The BJP had decided to put its weight behind Chandra apparently without taking into confidence its senior Rajasthan leaders like Vasundhara Raje and Gulab Chand Kataria. As state BJP chief Satish Poonia puts it, the party’s strategy troubled Gehlot so much that he was forced to keep his MLAs ‘safe’ in resorts. This is the third time in the past two years that the Rajasthan chief minister has had to shift his MLAs to luxury hotels to prevent poaching by rivals. Gehlot was wary that the BJP would go to any extent to win over some of his MLAs.

A defeat in the third seat, for which the ruling Congress had fielded Pramod Tiwari, a veteran from Uttar Pradesh, could have put a question mark on the majority numbers of the Gehlot government. Besides, Gehlot’s opponents within the party would have got an opportunity to question him. In 2020, it was during the Rajya Sabha polls that Congress leader Sachin Pilot had staged an unsuccessful coup against him in 2020.

In the end, along with Randeep Surjewala and Mukul Wasnik, Gehlot succeeded in ensuring a win for Tiwari too. This will help him cement his credibility further in the eyes of the Congress high command given that the party failed to get a senior like Ajay Maken into the Rajya Sabha from Haryana.
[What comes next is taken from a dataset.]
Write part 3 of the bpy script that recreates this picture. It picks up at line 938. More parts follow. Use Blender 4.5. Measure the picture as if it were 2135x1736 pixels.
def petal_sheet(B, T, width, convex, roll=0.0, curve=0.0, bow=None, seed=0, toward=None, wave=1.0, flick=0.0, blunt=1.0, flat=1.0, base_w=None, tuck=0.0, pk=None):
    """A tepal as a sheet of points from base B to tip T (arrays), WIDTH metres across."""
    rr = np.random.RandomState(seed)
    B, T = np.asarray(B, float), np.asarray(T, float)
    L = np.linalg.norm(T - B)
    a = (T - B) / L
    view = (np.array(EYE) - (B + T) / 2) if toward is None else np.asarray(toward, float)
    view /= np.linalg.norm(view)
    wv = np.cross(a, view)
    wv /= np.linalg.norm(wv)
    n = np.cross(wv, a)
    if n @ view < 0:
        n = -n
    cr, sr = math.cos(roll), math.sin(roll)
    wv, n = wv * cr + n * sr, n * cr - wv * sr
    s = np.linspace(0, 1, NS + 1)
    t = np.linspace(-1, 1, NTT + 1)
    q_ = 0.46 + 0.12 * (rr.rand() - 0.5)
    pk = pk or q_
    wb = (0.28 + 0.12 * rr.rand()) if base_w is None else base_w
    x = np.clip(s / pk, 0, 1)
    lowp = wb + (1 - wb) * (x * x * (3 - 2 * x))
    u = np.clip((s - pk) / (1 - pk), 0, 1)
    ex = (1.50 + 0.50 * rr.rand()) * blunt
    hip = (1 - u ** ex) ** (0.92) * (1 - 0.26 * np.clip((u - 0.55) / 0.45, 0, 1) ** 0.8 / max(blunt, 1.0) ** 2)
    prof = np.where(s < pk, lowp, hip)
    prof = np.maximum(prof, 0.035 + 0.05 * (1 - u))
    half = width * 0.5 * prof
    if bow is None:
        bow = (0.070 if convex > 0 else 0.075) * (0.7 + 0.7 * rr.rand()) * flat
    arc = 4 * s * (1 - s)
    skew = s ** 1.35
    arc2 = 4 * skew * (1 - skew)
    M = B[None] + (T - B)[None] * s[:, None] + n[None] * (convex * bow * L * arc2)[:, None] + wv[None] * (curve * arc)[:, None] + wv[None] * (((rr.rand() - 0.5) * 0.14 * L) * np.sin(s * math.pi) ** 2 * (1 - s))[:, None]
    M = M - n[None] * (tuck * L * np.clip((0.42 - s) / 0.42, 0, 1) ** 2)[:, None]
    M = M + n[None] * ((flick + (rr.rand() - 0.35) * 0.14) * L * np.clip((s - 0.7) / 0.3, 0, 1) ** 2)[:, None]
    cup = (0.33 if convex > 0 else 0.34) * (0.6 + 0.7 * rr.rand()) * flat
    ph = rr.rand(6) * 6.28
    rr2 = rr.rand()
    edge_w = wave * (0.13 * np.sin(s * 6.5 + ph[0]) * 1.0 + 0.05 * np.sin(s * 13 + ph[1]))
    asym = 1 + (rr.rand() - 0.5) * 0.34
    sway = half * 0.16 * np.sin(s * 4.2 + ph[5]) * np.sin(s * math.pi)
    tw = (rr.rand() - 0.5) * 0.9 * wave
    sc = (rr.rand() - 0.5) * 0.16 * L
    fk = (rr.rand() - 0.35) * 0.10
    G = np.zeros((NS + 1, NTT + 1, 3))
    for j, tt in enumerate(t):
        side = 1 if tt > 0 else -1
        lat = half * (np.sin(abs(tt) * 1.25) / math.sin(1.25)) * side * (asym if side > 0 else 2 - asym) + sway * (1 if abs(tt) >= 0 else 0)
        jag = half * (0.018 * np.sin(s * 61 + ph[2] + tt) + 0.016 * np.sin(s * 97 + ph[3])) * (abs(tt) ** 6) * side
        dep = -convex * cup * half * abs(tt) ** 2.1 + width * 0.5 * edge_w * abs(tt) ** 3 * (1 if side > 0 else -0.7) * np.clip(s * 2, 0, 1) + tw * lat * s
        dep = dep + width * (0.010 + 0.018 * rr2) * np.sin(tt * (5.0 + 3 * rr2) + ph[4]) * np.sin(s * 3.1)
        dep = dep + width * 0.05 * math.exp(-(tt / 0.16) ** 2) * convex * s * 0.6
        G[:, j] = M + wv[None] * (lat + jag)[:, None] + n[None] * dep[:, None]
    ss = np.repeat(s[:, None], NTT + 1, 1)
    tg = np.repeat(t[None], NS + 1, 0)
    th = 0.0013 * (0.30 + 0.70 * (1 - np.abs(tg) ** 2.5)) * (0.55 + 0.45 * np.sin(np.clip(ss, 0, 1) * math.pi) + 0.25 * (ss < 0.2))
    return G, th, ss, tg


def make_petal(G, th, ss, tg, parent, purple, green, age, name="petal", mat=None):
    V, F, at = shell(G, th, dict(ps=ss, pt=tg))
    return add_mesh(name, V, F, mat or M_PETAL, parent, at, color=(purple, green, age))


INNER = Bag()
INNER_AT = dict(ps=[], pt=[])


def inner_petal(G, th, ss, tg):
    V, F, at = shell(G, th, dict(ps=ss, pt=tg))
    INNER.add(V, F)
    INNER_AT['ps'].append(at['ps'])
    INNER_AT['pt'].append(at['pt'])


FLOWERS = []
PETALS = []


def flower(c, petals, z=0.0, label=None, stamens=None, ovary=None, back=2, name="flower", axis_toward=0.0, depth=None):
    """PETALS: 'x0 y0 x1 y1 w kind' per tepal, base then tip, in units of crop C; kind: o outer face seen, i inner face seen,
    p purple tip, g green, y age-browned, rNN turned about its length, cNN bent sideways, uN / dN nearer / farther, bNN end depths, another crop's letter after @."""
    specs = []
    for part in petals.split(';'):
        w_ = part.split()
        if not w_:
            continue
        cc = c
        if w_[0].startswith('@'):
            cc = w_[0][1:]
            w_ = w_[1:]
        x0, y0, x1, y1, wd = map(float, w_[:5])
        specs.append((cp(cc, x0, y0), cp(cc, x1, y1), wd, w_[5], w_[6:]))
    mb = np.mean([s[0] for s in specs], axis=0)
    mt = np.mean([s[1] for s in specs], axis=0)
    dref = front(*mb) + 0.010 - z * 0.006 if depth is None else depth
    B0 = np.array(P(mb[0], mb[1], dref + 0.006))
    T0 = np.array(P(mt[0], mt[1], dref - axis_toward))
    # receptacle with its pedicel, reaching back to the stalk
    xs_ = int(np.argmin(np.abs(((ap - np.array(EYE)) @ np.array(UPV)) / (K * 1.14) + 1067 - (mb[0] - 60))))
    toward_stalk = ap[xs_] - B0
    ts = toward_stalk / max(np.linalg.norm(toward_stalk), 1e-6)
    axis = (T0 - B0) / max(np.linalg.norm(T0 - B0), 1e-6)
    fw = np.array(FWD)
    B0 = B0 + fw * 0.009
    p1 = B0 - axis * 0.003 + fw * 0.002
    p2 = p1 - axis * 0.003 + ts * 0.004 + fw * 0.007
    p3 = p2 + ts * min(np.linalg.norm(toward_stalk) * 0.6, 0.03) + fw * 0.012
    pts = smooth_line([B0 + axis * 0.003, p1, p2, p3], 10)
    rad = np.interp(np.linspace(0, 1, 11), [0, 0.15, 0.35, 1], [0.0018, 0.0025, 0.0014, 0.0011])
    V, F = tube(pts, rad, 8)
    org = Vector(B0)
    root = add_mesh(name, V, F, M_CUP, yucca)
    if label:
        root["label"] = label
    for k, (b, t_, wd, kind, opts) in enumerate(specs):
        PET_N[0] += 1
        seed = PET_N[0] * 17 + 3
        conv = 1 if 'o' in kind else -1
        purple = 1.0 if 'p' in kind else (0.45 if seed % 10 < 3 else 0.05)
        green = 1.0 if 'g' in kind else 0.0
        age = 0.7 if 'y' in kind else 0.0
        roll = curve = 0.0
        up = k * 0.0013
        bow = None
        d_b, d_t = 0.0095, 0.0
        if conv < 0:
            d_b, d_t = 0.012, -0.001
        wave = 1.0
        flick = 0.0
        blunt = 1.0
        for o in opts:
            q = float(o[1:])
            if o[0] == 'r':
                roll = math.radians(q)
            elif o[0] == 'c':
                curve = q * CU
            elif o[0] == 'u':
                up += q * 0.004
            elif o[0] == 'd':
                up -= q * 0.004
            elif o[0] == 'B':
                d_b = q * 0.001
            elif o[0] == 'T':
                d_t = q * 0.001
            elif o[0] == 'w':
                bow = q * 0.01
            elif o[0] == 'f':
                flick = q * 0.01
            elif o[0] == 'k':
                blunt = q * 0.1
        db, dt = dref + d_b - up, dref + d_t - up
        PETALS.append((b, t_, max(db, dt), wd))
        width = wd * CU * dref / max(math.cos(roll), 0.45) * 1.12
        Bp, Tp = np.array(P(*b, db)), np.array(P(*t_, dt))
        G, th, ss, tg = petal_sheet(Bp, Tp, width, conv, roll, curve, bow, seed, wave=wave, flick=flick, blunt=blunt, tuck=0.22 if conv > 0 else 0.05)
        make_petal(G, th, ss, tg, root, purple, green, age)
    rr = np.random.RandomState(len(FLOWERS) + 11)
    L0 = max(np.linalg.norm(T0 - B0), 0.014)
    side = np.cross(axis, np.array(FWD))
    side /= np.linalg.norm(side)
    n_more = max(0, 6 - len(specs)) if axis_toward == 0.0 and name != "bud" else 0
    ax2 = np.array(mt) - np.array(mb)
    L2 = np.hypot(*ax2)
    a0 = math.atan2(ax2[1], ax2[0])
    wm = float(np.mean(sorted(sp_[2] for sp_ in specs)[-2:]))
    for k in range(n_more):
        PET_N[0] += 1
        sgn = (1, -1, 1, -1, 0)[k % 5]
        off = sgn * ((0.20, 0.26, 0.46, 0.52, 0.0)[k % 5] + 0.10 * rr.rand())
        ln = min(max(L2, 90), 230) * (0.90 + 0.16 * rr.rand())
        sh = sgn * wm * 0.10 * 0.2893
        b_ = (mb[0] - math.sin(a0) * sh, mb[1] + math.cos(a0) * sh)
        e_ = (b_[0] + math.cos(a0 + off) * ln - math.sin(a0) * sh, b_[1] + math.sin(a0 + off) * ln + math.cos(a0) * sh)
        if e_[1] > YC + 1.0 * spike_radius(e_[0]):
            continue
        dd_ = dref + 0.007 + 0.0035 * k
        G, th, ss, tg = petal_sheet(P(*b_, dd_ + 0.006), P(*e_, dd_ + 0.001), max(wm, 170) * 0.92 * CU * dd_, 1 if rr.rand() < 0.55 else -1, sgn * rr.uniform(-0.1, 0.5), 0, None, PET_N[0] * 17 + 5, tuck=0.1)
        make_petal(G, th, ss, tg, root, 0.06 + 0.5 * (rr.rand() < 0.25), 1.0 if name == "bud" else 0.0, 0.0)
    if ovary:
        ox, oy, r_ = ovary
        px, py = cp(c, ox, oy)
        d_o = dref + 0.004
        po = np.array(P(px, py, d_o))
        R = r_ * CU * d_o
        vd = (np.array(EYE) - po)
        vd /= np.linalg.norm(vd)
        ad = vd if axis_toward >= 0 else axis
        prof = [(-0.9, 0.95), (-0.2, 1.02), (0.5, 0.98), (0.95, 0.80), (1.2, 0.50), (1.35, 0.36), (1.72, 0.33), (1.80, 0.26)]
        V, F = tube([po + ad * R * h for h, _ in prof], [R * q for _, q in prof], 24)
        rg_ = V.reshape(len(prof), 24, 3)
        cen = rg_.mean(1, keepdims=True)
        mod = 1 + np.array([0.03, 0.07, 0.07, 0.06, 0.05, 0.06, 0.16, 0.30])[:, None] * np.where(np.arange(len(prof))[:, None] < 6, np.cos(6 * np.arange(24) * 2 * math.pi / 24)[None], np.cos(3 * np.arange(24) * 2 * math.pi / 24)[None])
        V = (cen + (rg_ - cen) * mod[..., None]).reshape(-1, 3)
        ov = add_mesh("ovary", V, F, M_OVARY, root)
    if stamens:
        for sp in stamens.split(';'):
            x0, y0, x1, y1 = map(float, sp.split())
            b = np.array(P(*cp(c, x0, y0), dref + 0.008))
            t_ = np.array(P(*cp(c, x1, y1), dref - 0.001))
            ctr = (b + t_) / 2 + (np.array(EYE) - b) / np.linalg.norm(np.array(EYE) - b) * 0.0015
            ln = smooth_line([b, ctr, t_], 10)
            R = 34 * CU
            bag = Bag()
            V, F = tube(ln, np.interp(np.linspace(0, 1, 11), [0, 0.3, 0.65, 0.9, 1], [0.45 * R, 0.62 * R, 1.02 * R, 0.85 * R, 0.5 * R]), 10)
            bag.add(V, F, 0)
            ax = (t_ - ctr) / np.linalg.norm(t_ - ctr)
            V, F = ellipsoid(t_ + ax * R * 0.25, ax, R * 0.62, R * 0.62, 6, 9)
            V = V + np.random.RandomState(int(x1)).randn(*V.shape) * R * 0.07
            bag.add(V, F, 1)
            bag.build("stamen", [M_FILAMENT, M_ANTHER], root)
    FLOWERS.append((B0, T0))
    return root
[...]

However, it wasn’t smooth sailing for Gehlot as some of the independent MLAs and those who had joined from the BSP had openly rebelled before the Rajya Sabha polls. Even some Congress MLAs had expressed resentment. The Bharatiya Tribal Party (BTP) had issued a whip asking its two MLAs not to vote for Congress candidates.

The anger among the non-Congress MLAs supporting the Gehlot government is understandable since Congress chief Sonia Gandhi, apparently under pressure from Pilot, has not allowed Gehlot to reward them with official positions for saving his government during the coup in 2020. Now, Gehlot is expected to convey to the high command how crucial it is to keep these supporting MLAs on his side if the government has to survive till the next assembly polls in December 2023.

Gehlot has reportedly interacted with these MLAs actively and assured them Congress tickets in the next elections—a move Pilot will dislike. Pilot has held a few public meetings of late to keep himself relevant to the masses and the high command. There is a likelihood of Gehlot going for a ministerial reshuffle in the months to come to accommodate his loyalists.

For the BJP, it is again a loss of face after its dismal performance in Rajasthan assembly bypolls over the last three years. That BJP’s failure again to keep its flock together should make the high command give a serious thought to revamping the faction-ridden party organisation in Rajasthan. It is true that Gehlot’s strategy of moving his MLAs to hotels does not send out a message of confidence to the masses but, as they say, the winner takes it all.